Re: "Tories cut Labour spending pledge"



On 2008-11-19 14:36:20 +0000, "Jerry" <INVALID@xxxxxxxxxxxxxxx> said:


"Robert" <coppercapped@xxxxxxxxxxxxxx> wrote in message
news:2008111914004050073-coppercapped@xxxxxxxxxxxxxxxx
<snip>

As the private companies before 1947 made profits, even if only
just, then a very good case could be argued that the root cause (as
one likes to call it these days) of the current situation was the
nationalisation of the railways in the first place.

That could well be the case, the mistake was to go back to a sort of
[1] pre 1923 position rather a pre 1948 position, the problem is that
the railways are now less efficient (with a few notable exceptions)
that they were in the nationalised period! Railway privatisation has
been well and truly a dogs breakfast...

[1] even worse though as the TOCs don't actually own their routes,
track and *all traffic* etc.

It was no mistake. Several studies of the privatisation process have been published, one of which I have quoted in another thread, in which the reasoning for the selected structure has been explained. One of the most important was to open up another route for investment in the railway because, as has often been explained here and in other places, the money that governments have to spend is limited[1] and a large capital inflow was required to update the system's infra-structure and rolling stock. This being the case a structure was sought to make this possible.

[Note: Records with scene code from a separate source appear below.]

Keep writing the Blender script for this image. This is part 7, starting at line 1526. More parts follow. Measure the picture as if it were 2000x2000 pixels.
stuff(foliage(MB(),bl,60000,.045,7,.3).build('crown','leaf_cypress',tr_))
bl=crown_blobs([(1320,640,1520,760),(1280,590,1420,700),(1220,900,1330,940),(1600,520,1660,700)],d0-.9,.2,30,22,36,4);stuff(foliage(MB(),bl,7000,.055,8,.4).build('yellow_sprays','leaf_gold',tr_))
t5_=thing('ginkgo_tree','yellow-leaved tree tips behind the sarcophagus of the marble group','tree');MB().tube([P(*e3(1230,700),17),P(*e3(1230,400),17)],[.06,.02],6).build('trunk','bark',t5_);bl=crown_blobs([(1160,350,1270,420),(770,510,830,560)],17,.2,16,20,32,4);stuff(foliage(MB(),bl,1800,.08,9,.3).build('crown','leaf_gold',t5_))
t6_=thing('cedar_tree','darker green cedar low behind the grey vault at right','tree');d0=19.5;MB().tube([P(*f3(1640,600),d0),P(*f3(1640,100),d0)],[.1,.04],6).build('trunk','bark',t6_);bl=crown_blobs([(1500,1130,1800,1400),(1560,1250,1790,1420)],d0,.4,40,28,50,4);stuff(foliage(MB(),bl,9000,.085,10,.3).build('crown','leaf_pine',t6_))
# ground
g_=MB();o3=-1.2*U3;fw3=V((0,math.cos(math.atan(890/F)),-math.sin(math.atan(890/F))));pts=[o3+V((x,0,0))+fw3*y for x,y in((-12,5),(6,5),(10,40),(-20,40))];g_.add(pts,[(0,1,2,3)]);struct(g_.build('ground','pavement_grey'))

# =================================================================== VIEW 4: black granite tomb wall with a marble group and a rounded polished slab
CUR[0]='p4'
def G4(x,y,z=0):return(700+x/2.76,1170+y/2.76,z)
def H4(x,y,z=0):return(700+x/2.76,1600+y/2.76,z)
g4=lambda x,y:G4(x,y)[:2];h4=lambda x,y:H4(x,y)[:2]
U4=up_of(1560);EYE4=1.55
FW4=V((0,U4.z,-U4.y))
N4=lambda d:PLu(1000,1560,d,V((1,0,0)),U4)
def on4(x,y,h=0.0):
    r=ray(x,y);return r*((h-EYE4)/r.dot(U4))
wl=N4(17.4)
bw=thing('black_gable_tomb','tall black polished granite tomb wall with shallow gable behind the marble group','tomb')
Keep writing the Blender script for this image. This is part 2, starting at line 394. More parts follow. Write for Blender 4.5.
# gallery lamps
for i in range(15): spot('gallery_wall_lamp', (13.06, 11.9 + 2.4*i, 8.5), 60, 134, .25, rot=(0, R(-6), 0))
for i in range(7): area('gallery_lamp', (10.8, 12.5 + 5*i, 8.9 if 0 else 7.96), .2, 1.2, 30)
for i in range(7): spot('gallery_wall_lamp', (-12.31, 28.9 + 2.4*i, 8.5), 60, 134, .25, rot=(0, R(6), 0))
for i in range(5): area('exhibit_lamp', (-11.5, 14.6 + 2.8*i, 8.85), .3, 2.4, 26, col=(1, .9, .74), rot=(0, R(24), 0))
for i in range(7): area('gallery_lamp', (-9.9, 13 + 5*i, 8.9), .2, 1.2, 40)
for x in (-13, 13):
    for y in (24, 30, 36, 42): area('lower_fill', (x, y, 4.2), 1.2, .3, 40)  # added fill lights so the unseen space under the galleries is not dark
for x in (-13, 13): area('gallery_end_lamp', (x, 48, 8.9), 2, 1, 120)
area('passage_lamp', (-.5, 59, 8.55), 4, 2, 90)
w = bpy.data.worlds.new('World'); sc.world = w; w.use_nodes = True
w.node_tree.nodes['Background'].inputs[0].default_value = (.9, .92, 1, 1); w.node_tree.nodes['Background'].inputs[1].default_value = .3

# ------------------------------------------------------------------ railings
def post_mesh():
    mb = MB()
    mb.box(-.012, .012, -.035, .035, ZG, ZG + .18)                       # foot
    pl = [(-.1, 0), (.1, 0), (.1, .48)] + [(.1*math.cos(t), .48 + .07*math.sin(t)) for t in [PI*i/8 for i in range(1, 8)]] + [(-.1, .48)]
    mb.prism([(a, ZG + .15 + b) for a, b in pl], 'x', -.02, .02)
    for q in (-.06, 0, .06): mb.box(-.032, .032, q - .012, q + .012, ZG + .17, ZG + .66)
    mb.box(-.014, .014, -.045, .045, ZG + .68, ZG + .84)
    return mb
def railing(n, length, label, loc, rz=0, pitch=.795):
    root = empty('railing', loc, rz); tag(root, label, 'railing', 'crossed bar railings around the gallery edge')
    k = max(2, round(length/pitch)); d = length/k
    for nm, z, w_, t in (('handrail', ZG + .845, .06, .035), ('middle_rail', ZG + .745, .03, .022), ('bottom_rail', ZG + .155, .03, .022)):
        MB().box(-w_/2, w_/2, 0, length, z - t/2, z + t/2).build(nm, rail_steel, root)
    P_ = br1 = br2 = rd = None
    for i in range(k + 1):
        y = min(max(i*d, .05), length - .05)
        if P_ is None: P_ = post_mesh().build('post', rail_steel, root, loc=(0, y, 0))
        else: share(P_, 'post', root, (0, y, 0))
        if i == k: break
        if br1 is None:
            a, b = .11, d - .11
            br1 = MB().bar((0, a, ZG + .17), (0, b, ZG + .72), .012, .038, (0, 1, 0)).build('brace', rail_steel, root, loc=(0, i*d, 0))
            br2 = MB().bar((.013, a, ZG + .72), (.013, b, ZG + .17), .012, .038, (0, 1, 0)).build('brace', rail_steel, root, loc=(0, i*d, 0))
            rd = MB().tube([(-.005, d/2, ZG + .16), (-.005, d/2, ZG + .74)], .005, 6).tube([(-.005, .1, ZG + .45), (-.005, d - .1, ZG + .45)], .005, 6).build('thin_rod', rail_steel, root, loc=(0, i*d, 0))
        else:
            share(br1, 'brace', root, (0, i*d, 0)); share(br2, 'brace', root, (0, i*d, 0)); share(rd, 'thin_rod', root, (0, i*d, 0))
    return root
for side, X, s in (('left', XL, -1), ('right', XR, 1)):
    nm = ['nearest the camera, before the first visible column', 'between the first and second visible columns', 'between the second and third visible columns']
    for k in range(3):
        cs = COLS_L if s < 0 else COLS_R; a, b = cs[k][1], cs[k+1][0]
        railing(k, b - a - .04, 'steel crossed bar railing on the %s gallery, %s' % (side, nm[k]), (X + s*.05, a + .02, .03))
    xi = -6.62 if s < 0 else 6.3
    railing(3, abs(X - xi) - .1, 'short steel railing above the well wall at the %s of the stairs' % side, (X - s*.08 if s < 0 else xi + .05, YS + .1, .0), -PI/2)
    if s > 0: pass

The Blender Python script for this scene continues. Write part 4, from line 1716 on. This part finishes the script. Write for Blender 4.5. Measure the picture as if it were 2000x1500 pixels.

Returning to a 'Big Four' structure would simply have meant that BR would have been, in effect, quartered. This was the first model examined but no investors were found who were interested to buy such a railway for, essentially, two reasons:
(a) the amount of capital required to buy a quarter of the railway system would have been very large - this amount had to be calculated on the basis of the cost of replacing the infrastructure or the value of the land - if it had been a normal commercial transaction the government would have had to /paid/ the potential purchaser to take it off the government's hands as the railways were loss-making and were not a 'going concern'.
(b) if the system was to continue much as before (a political imperative) continuing government support would be necessary. Adding unknown political risk (possible near-term changes in the political complexion of the government and the consequent expected changes in the framework in which the railways operated, changes in subsidies, the expected involvement of government in the management because of the 'he who pays the piper calls the tune' principle, etc.) to uncertain commercial risks, meant that many organisations ruled themselves out.

Thus, slowly, the structure of an infra-structure company (initially to be retained by the government), an operational leasing structure for the rolling stock, separate maintenance organisations, sale of the freight businesses and 'franchised' passenger train operations was evolved. The franchises were intended to be the method by which the cost of the railway would be minimised - by competition at franchise renewal. The subsidies were intended to reduce over time. Government investment was to have been restricted to the infrastructure, so road and rail investments were to have been prioritised on the same basis by the Ministry of Transport/Treasury.

Of course it never worked out like this. The infrastructure company was sold first rather than last and a government of a different political complexion was elected. The new government had no political reason to want to show that its predecessors might have got it right and that the inherited structure may have been successful: by accident or design it relegated transport to the lower part of its list of priorities. The accidents at Southall, Ladbrooke Grove and Hatfield were grist to the mill. By withholding payments due to Railtrack after Hatfield, the Government forced the company into administration. During this period it would seem that financial control was lost. The Government did not during this time investigate alternative structures, such as geographically or line-of-route based infrastructure companies, but in effect resurrected Railtrack as Network Rail with the shares held by the Government.

Regarding 'efficiency', the financial 'efficiency' as a whole is not as good as the last days of BR for reasons I have tried to explain above, but in terms of 'operating' efficiencies' (passengers carried/year, passengers/employee, train miles/track mile, freight lifted per employee, etc.) the current set-up is well ahead of the old.

[1] This is still true, even under the current circumstances although the Goverment would like you to think that it is not.